Spender recognised that unlike his knighted friends – Isaiah Berlin, Stuart Hampshire and A. J. Ayer – concentrated philosophical analysis was not his forte. Feigel is correct to say that his reflections upon politics and history are ‘idiosyncratic and partial’. The success of these journals lies in their literary impressionism: rendering the glancing surfaces of the social comedy of everyday life, which he bravely strained to capture with honesty. Snobbery, vanity, weakness, indolence, anger, jealousy and other less-than-deadly sins stalk these pages, as well as bolts of downright rudeness (Americans bore the brunt of Spender’s English upper-middle- class hauteur); the effects are amusing and engagingly human. Spender wore the mantle of public intellectual (the family trade handed down by father and uncle, prominent Liberal journalists) as an ill-fitting garment. He was painfully self-conscious about the absurd figure he cut before a new breed of intellectual impatient with notions of duty or deference; he was aware that his insatiable appetite for glamorous parties, as for self- publicity, was withering his lyric gift.
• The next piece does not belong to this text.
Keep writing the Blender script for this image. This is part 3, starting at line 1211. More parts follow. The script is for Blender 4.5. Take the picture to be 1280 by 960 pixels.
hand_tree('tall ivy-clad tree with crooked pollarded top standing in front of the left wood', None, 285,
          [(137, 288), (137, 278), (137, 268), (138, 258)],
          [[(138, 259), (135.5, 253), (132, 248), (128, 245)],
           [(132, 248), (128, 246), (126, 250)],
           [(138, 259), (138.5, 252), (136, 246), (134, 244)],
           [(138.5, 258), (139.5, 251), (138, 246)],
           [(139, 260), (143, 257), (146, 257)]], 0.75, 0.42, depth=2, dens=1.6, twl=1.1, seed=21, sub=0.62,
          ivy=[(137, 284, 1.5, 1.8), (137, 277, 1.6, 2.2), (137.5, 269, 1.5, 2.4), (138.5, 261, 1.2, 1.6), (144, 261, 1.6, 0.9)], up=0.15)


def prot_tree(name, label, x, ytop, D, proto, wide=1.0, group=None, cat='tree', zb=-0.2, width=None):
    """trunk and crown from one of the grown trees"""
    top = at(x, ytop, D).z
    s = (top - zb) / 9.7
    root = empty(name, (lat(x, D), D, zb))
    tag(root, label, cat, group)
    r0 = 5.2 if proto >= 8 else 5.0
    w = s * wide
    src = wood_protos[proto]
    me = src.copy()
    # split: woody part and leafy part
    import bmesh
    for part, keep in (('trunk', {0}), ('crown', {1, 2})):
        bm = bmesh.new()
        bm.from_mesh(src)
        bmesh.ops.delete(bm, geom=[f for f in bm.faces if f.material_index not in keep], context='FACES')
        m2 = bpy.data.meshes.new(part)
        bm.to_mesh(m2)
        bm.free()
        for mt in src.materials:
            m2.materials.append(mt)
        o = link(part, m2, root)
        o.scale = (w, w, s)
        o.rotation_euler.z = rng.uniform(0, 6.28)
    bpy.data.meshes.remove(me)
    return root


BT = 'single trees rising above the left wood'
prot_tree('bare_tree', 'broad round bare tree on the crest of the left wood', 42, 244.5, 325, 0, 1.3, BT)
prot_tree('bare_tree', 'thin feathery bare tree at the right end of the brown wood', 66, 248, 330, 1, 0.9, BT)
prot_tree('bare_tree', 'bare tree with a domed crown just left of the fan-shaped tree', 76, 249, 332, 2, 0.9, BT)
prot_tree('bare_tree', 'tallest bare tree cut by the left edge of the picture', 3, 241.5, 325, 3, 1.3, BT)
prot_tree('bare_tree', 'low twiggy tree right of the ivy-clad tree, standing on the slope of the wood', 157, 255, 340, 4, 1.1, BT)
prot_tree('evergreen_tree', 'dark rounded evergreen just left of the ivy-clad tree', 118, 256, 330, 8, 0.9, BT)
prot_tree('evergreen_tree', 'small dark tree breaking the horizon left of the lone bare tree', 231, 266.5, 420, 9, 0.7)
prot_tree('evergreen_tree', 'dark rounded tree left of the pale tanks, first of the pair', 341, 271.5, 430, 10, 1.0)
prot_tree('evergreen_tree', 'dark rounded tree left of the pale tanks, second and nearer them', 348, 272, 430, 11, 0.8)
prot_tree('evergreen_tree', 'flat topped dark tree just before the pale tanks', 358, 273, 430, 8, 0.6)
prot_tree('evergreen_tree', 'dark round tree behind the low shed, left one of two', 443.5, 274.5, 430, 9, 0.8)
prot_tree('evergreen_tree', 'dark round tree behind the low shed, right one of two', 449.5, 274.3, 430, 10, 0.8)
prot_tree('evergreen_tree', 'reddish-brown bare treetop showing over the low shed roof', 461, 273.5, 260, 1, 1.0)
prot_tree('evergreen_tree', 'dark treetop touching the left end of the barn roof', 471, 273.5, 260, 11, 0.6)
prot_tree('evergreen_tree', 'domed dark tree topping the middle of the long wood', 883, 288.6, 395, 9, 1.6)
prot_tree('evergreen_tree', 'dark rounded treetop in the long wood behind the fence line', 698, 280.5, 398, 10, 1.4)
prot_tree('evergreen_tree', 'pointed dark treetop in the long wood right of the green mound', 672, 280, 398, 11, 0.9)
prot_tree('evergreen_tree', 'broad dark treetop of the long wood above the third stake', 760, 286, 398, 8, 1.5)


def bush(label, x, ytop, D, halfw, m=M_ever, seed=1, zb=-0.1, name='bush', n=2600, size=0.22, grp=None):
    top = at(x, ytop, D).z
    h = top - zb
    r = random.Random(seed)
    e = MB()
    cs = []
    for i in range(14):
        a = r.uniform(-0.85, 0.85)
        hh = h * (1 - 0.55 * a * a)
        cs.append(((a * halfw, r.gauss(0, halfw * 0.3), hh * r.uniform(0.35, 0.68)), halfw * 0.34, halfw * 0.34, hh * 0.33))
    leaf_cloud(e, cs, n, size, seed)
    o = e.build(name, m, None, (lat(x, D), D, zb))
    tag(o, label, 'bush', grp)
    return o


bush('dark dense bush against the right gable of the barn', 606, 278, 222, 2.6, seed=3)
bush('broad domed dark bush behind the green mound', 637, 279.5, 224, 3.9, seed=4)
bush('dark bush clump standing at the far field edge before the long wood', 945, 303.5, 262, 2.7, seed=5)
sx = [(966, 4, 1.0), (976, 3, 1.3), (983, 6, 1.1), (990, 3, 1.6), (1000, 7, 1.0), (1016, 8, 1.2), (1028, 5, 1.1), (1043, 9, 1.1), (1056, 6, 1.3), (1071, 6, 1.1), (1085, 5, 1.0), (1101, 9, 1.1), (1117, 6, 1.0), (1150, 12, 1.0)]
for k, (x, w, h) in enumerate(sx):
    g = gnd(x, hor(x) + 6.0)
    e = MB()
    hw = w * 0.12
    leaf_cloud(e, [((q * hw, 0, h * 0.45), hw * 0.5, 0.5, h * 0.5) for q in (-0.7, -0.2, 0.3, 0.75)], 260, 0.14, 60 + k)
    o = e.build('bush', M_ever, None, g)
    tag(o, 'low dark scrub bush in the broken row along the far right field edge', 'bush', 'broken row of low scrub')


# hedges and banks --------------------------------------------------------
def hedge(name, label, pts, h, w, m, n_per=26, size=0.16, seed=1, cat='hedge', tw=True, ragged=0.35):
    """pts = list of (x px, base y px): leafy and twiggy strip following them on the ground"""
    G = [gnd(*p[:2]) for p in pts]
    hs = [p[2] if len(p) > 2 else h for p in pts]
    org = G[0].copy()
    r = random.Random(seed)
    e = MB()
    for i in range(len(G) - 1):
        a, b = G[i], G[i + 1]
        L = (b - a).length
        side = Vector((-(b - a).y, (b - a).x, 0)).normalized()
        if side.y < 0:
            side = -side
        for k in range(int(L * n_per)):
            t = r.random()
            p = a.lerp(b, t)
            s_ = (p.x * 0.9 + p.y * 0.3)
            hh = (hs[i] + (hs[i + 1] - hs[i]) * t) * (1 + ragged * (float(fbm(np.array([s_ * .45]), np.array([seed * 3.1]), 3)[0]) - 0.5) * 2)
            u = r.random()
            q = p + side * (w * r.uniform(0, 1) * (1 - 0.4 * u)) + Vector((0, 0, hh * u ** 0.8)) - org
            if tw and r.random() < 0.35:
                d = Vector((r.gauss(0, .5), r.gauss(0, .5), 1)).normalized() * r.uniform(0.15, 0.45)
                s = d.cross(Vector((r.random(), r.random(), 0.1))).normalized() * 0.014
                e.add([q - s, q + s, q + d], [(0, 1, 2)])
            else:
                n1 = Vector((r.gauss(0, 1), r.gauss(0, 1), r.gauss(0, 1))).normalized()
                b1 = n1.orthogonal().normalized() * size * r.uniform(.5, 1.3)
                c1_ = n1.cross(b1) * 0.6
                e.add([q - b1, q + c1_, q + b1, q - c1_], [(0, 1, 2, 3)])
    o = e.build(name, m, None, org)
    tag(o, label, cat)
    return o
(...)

The London Magazine was a catalyst in the renaissance of Spender’s late style. The experimentalism of his ‘diary poems’ produced some accomplished work. In the summer of 1979 a trip to the Lake District located the farm where in 1917 Harold Spender had read Wordsworth to his family. ‘I have extremely vivid memories of those weeks in the Lake District,’ Stephen recalled, ‘of walks through rain-showers which suddenly cleared: the woods gave off an exhalation of pine-scent: drops of rain hung on the curled ends of fern and bracken; large black slugs, which delighted me, crawled along the paths.’ The plainspoken Wordsworthian recasting of this journal entry, entitled ‘Worldsworth’, was published in the London Magazine in 1992:

And on the road’s far side
A ditch, and caves, where ferns Unfurled heraldic tongues
Of glossy green which, under,
Concealed the dark brown spore.
But more than these I loved
The maidenhair fern with
Stalk fine as the coiled Hairspring in my watch –
Its leaves minute green spots.

Then, from the road, a path
Led through a wood whose branches
Interweaving above
Seemed high as a cathedral
Sculpting out from shadow
Its own interior, within
Whose hush we stood, and watched

Under our feet the rain,
Dripping from that branched roof,
Collect into small puddles
On which huge black slugs drifted
Like barges on the Thames.

Ted Hughes admired the ‘clean, precise, concentrated evocation’ of ‘Worldsworth’. The leitmotif of these journals, however, sounds a cry for all the poems not written; while his published poems were endlessly rewritten (few commentators have felt the older man’s revisions represent an improvement). Successive editions of Spender’s Collected Poems have had persuasive advocates, but a question mark still hangs over his greatness as a poet. The importance of his autobiography and of his journals, first-hand testimony from the long-lived survivor of the Auden ‘Gang’, will continue to attract new generations of readers. The emergence of the self-ironising journal writer from the ashes of an ardent lyric poet is a metamorphosis worth embracing.

Doubts about his failure to write the ‘truly great’ poetry he felt was his destiny were partly assuaged by public honours – a CBE in 1962; Poetry Consultant to the Library of Congress in 1965-6; and in 1983 a knighthood. Extending beyond Spender’s own 1985 selection (edited by John Goldsmith), Feigel and Sutherland’s generous sampling of journals from the last ten years of his life reveals another side of this elder statesman of letters as he stoically prepared for death, cushioned from slights or spite by his loving, beloved family. The wisdom reserved for retirement enabled an escape from ‘hectoring youth, journalistic middle age, imposture, money- making, public relations, bad writing, mental confusion’. As early as 1975 he had counselled the seemingly hard pressed Karl Miller to cultivate a Goethean optimism. His own happiness, he came to realise, was ‘partly because I live too much in the day and therefore on the surface. Lack of self-pity combined with selfishness. Also gratitude for my family, for my children’. His thirst for fame finally quenched, he could now think of the striving of the young with equanimity: ‘One feels they are play acting and that when they have left the party, the office or their spouse, they will take off their masks and stage clothes, and become the children again.’

Feigel and Sutherland’s judicious editing of this impeccably annotated New Selected Journals helps us better understand the mixture of compassion and ambition jostling behind Spender’s enigmatic mask as the wisest fool in literary London. When Auden and Spender were preparing Times obituaries of one another (like two undertakers wondering which would lay the other out, quips Sutherland), Spender noted: ‘I thought I would like him to say somewhere that my life was in some ways very ambiguous, like one of those arranged photographs which, if you look at it from one direction has a different face from that which you see from another.’ This enjoyable gathering of well-rounded tableaux permits fresh insights into the private faces of Stephen Spender, a wry commentator on social mores. Loudly breaking wind in Covent Garden (after five hours of Wagner) to the cheers of teenagers, this public figure, scion of Victorian moralists, worries whether he should be ashamed. The iconoclasm of this public gesture and its public telling suggests he should not.